I refrained from making this argument (even though it is in essence the same as my argument that it prevents nothing) specifically because it only makes the case as compared to a general rule against posting spoilers, not as compared to a general rule allowing it. Is your contention that in the absence of any rule on the subject people would tend to self-censor spoilers (even this one, out of all spoilers)? I wasn’t comfortable making that claim.
OH, COME ON! What’d I say HERE that earned a downvote?
No. People do self-censor, but I’ll be damned if I can tell when.
I’m arguing that the rot13 rule leads to spoilage in a way that a no-spoilers-full-stop rule would not.

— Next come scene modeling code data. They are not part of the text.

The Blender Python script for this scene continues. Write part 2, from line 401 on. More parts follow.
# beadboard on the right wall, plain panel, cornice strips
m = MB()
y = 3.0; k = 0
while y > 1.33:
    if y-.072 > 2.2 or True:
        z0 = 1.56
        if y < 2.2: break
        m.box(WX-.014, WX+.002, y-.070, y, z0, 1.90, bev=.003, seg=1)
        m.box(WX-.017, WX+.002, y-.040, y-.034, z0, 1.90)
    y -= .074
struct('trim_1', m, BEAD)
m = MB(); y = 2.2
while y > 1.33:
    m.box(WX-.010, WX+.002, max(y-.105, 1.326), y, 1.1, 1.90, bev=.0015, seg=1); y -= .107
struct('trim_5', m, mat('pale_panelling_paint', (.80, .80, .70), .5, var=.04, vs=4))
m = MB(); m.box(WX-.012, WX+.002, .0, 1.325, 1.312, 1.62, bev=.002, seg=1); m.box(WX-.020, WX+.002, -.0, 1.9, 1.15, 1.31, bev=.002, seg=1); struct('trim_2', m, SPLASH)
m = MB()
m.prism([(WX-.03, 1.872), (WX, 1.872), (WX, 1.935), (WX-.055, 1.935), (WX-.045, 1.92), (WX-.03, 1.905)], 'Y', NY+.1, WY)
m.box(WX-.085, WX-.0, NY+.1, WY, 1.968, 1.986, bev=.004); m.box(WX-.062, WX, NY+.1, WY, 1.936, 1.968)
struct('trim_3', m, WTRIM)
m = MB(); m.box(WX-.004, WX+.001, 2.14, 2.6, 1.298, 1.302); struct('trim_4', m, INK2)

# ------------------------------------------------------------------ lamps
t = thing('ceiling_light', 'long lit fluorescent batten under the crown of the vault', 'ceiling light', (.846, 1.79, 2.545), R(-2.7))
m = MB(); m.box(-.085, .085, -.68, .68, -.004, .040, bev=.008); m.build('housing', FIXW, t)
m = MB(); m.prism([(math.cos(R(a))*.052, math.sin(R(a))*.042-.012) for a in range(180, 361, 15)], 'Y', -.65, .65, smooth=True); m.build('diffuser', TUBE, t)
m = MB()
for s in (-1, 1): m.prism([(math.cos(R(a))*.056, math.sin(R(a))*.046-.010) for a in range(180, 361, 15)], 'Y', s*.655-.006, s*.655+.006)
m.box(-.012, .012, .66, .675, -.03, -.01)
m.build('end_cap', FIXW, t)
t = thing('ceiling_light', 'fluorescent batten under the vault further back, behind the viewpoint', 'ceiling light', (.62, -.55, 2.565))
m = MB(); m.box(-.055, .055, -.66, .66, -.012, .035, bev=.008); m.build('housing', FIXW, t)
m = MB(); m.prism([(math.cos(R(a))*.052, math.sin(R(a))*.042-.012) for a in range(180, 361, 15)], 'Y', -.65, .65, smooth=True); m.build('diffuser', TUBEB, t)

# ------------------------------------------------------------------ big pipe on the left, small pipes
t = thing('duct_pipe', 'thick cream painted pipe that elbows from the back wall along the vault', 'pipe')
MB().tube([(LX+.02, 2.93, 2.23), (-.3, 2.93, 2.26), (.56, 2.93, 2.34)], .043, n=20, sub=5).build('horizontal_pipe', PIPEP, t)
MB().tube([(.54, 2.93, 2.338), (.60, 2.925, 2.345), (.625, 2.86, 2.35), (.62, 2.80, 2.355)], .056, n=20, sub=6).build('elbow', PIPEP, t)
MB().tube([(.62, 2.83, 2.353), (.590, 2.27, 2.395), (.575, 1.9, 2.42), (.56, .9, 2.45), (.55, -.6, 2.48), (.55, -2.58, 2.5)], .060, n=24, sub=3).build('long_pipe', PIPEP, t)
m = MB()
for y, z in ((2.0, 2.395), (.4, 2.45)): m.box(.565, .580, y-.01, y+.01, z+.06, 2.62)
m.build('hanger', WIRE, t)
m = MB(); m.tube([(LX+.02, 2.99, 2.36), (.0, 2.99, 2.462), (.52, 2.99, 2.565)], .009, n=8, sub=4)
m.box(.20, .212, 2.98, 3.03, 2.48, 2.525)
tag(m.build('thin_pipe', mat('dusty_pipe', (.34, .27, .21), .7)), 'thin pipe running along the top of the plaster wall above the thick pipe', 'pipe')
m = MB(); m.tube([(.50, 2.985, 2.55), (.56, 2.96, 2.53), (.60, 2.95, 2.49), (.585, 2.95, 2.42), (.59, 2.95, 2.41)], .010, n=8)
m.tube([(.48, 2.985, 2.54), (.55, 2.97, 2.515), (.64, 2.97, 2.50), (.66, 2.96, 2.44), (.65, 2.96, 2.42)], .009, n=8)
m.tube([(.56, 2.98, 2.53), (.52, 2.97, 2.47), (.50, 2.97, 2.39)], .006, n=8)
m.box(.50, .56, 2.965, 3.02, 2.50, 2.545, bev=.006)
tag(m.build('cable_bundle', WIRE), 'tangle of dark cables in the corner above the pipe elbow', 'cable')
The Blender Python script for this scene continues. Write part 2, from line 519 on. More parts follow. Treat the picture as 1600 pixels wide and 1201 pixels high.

The rule on Less Wrong aside from HP:MOR threads is that you shouldn’t spoil anything unless you’re really sure it’s common knowledge, and anyone claiming it’s not common knowledge is usually good enough evidence that it’s not common knowledge. So you can say “C3P0 is Luke Skywalker’s father” in a post about rationality, but if anyone complains then it should probably be changed to “Spoiler for Empire Strikes Back (ROT13): blahblahblah”, and “last week’s episode of Buffy” should always be concealed.
This rule is directly enforced by Eliezer when necessary; he is very anti-spoilers. Unfortunately, I don’t think the policy is stated directly anywhere other than here.
This.
More fun with pictures!
Thanks for the mention. It’s nice to hear that my contributions have been noted.
Just an FYI, I said almost the same thing in my very first post, “Mr. Hat-and-Cloak, who we are to understand is most certainly Quirrell” The difference is that you know a spoiler about the one, and don’t know a spoiler about the other. In both cases there are sufficient in-text cues for me to speak as confidently as I do.